Revealed: Britain has flown 301 Reaper drone missions against ISIS in Iraq, firing at least 102 missiles
A Royal Air Force Reaper RPAS (Remotely Piloted Air System) at Kandahar Airfield in Afghanistan.
Britain’s Royal Air Force carried out 301 Reaper drone missions over Iraq between the start of UK operations against Isis last September and the end of March, firing a total of 102 Hellfire missiles on 87 separate occasions, according to new Ministry of Defence figures.
The numbers were obtained by the Drone Wars UK organisation, which also reveals today that RAF Tornados carried out 115 strikes in Iraq during the same period.
The figures suggest most drone missions have been for reconnaissance flights – gathering intelligence about ISIS positions in Iraq. Of the 184 Reaper missions that took place in Iraq between January and March this year, only 32, or 17%, involved drones firing weapons. On those missions the drones fired two missiles on average.
Britain joined the US-led international coalition against ISIS after a vote in Parliament at the end of last September. RAF drones fired their first weapon over Iraq just weeks later in October.
The MoD does not reveal any further details about these missions, including who or what may have been targeted or casualty rates.
The RAF has long maintained that it uses Reaper drones primarily for reconnaissance and surveillance, and that it fires weapons only rarely. In total the RAF fired weapons from Tornado bombers and Reaper drones on 202 occasions between September and March. Of those, drones were responsible for 43% of the attacks, or 87. Tornados struck 115 times.
The UK is one of nine countries bombing Iraq. The others are the US, France, Belgium, Canada, Australia, Denmark, Jordan and the Netherlands. In total this coalition carried out approximately 2,154 air strikes between September and April, according to the website Air Wars which is tracking the bombing campaign.
The MoD figures obtained by Drone Wars UK today also show how many RAF drone missions have flown over sovereign Syrian airspace as part of the fight against ISIS.
All of these sorties have been purely for reconnaissance, according to the MoD, because the RAF does not have Parliamentary permission to engage its weapons in Syria.
The release of the figures came just days after Drone Wars’s Chris Cole reflected on six months of UK drone strikes against ISIS in a recording of the Bureau’s latest podcast.
Speaking to Owen Bennett-Jones before the MoD data release, Cole’s assessment that there had been around 100 UK drone strikes in Iraq by early May tallied with the total arrived at using the official figures. He said both Tornados and Reapers have been hitting the same targets: ISIS positions, vehicles and checkpoints.

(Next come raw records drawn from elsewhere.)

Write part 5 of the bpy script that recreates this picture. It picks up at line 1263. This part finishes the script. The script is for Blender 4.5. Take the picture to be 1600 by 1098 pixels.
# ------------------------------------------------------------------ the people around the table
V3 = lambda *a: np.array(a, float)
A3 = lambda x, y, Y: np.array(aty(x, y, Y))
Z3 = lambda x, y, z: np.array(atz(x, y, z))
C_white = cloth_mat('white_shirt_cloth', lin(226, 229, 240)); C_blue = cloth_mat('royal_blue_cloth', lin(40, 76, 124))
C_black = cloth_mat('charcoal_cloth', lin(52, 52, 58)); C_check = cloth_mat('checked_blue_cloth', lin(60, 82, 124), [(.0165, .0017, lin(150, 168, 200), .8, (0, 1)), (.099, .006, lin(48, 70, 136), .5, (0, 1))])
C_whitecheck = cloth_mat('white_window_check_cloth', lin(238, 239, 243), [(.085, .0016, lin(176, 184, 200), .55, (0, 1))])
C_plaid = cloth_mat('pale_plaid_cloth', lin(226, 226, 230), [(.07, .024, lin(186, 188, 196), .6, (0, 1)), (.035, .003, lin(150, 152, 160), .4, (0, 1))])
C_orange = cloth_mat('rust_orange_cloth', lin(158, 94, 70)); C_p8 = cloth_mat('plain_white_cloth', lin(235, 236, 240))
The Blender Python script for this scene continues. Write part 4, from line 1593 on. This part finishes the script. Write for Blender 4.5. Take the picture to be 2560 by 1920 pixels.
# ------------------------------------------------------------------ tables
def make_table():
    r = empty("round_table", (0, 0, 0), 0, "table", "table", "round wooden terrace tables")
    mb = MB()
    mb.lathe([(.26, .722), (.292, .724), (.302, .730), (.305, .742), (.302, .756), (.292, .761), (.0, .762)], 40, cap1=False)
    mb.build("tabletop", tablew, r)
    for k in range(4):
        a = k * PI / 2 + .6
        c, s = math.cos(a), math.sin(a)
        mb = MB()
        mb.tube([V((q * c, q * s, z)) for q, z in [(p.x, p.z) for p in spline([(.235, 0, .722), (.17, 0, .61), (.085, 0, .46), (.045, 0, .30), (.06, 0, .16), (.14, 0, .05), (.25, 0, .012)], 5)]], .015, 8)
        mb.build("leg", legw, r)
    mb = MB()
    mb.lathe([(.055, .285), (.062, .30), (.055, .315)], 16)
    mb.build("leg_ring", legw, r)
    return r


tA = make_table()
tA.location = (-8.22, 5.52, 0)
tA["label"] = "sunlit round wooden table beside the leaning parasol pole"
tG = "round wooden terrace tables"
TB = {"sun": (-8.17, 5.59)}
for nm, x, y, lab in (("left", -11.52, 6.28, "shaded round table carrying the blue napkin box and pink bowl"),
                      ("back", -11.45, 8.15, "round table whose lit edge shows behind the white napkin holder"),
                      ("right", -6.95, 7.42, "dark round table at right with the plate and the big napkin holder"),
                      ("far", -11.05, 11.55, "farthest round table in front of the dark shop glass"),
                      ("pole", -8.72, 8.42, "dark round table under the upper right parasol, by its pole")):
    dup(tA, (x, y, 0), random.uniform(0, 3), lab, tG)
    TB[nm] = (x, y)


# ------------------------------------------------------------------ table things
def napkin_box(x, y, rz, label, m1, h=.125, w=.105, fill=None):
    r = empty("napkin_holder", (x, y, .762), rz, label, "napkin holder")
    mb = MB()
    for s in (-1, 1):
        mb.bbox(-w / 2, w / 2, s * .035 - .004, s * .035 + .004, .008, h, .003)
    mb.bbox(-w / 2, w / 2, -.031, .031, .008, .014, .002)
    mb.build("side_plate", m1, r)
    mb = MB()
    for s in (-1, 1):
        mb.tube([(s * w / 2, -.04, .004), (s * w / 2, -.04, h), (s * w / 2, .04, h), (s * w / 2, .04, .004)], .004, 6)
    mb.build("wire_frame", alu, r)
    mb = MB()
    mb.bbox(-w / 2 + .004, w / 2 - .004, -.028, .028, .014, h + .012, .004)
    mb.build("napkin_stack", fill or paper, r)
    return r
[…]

There is not enough information available to determine how many, if any, of the 350-400 civilians estimated to have been killed in airstrikes in Iraq and Syria were the result of British strikes, he added.
The Reapers have also flown 50 missions over Syria. The MoD has said that intelligence and surveillance from the Reaper missions is being passed on to the military coalition to undertake strikes, Cole said. He described the Government’s claim that these missions did not amount to military action as “nonsense”.
Cole also noted that since UK forces withdrew from Afghanistan last October, the MoD has appeared more willing to disclose information about British drone strikes there. Overall the MoD claims that there were only four civilian deaths in the roughly 400 drone strikes it carried out there, a casualty rate Cole described as “possible of course but… extremely unlikely.”